If someone standing on the Earth’s North Pole looks straight up, the direction that they will be looking is the North Celestial Pole. If you look in the same direction, you’ll also be looking at the North Celestial Pole, but you won’t be looking straight up. Instead, you’ll be looking at some angle above (or below) the northern horizon. When the sky is viewed from the Earth’s northern hemisphere, the North Celestial Pole is the point around which the stars appear to turn. (In the southern hemisphere, the stars appear to turn around the South Celestial Pole.) In the northern hemisphere, we luckily have a bright star that is almost directly on the North Celestial Pole. This star is Polaris, or the north star.

Polaris was extremely useful to early navigators, and it’s easy and fun to find in the night sky. Start by looking up your latitude; for example, Mesa, Arizona is located at about 33.4 degrees north. Next, go outside on a clear night. Face due north, then look up the same number of degrees above the horizon as your latitude. When your facing the horizon, that’s zero degrees. Craning your neck to look straight up is 90 degrees; half way in between is 45 degrees, and 33.4 degrees is just enough of an upward tilt to be slightly unpleasant. Now look for the little dipper, otherwise known as Ursa Minor. Polaris is the tail of the dipper.

As long as you don’t travel, Polaris will always be in this same spot on the night sky, no matter the season or the time of night. The Celestial Poles are the only points on Celestial Sphere that don’t appear to move. The rest of the sky changes both throughout the night and during the year. The nightly turning of they sky is caused by the Earth’s rotation; annual changes in the sky are caused by the Earth’s orbit around the Sun.

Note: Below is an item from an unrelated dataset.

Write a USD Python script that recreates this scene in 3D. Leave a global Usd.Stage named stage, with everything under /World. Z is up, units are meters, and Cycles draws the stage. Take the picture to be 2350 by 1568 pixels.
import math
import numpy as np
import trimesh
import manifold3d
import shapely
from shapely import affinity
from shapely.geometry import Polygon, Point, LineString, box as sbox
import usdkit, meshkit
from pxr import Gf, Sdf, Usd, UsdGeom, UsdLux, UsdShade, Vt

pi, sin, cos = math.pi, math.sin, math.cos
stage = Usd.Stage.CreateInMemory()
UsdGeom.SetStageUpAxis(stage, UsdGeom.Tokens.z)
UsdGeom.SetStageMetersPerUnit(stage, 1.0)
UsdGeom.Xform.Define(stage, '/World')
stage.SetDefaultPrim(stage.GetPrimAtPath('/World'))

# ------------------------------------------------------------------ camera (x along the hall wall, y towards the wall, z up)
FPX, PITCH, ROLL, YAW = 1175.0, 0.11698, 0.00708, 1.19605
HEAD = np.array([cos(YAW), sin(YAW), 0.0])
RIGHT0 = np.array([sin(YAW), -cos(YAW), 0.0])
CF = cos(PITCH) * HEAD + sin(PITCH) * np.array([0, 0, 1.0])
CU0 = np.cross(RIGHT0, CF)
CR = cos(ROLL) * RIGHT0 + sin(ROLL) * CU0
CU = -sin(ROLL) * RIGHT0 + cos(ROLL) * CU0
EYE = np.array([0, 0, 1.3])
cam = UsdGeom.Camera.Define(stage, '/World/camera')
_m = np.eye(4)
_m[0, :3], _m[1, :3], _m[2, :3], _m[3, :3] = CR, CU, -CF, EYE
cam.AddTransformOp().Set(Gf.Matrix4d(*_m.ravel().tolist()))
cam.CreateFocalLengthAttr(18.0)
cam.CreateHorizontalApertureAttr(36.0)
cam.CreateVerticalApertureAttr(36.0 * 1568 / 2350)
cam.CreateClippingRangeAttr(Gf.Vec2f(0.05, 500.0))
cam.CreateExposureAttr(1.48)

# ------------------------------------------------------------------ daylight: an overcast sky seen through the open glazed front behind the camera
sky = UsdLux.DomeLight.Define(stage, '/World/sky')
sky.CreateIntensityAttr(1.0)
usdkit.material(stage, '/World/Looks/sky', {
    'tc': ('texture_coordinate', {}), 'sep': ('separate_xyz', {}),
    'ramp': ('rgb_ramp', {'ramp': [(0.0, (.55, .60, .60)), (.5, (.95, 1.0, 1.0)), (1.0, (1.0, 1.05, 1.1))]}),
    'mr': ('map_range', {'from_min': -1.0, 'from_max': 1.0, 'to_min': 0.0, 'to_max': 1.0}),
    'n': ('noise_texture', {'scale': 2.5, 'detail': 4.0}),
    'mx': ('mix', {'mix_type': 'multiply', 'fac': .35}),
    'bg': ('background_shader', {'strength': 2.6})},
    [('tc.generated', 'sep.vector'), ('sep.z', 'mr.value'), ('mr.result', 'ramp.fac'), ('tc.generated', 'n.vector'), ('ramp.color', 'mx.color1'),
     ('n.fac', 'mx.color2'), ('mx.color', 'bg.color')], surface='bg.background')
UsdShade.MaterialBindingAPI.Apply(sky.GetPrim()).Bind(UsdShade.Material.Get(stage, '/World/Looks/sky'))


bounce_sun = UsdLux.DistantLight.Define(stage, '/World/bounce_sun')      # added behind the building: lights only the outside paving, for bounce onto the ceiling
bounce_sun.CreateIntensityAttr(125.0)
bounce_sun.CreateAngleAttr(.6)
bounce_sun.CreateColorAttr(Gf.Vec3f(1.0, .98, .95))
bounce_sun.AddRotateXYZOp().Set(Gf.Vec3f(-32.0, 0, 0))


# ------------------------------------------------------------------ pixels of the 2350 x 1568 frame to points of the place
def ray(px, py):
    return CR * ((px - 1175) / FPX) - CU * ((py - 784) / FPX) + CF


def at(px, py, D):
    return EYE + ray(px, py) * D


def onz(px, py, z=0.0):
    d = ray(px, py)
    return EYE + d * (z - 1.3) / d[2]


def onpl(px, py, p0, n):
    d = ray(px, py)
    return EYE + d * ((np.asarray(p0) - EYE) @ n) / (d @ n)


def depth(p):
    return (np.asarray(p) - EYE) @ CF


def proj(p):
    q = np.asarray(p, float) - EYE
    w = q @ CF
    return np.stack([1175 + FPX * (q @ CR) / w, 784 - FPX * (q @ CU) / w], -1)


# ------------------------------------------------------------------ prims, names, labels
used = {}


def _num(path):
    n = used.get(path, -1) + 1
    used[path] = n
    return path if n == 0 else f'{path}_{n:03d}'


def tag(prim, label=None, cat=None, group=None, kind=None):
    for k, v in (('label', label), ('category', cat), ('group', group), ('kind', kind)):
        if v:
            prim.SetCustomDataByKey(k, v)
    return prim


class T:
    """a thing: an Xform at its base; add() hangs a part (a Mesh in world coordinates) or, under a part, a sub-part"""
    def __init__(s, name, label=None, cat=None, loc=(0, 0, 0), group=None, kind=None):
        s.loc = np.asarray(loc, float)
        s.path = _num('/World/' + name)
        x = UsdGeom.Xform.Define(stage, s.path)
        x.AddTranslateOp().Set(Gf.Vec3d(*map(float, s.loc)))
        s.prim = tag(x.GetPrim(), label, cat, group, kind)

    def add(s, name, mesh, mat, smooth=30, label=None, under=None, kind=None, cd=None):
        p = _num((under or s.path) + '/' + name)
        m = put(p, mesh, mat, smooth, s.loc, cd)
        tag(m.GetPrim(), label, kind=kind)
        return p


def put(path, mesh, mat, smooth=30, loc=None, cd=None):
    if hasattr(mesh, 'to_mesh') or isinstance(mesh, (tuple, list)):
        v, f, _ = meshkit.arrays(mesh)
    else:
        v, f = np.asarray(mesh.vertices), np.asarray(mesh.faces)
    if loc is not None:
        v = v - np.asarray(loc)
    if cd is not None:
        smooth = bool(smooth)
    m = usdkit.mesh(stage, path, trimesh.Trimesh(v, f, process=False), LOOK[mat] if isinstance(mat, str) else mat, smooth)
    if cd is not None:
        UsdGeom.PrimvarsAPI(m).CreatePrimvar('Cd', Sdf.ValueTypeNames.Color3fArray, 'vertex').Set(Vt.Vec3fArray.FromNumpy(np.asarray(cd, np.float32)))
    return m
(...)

If you do travel, Polaris can help you determine where you are. Start by scanning the sky to find the little dipper (Ursa Minor), then find Polaris. Congratulations, you have determined which direction due north is. Now pull out your handy sextant and measure the angle between the horizon and Polaris; you’ve now determined your latitude. Want to know your longitude as well? Unfortunately, that’s another story.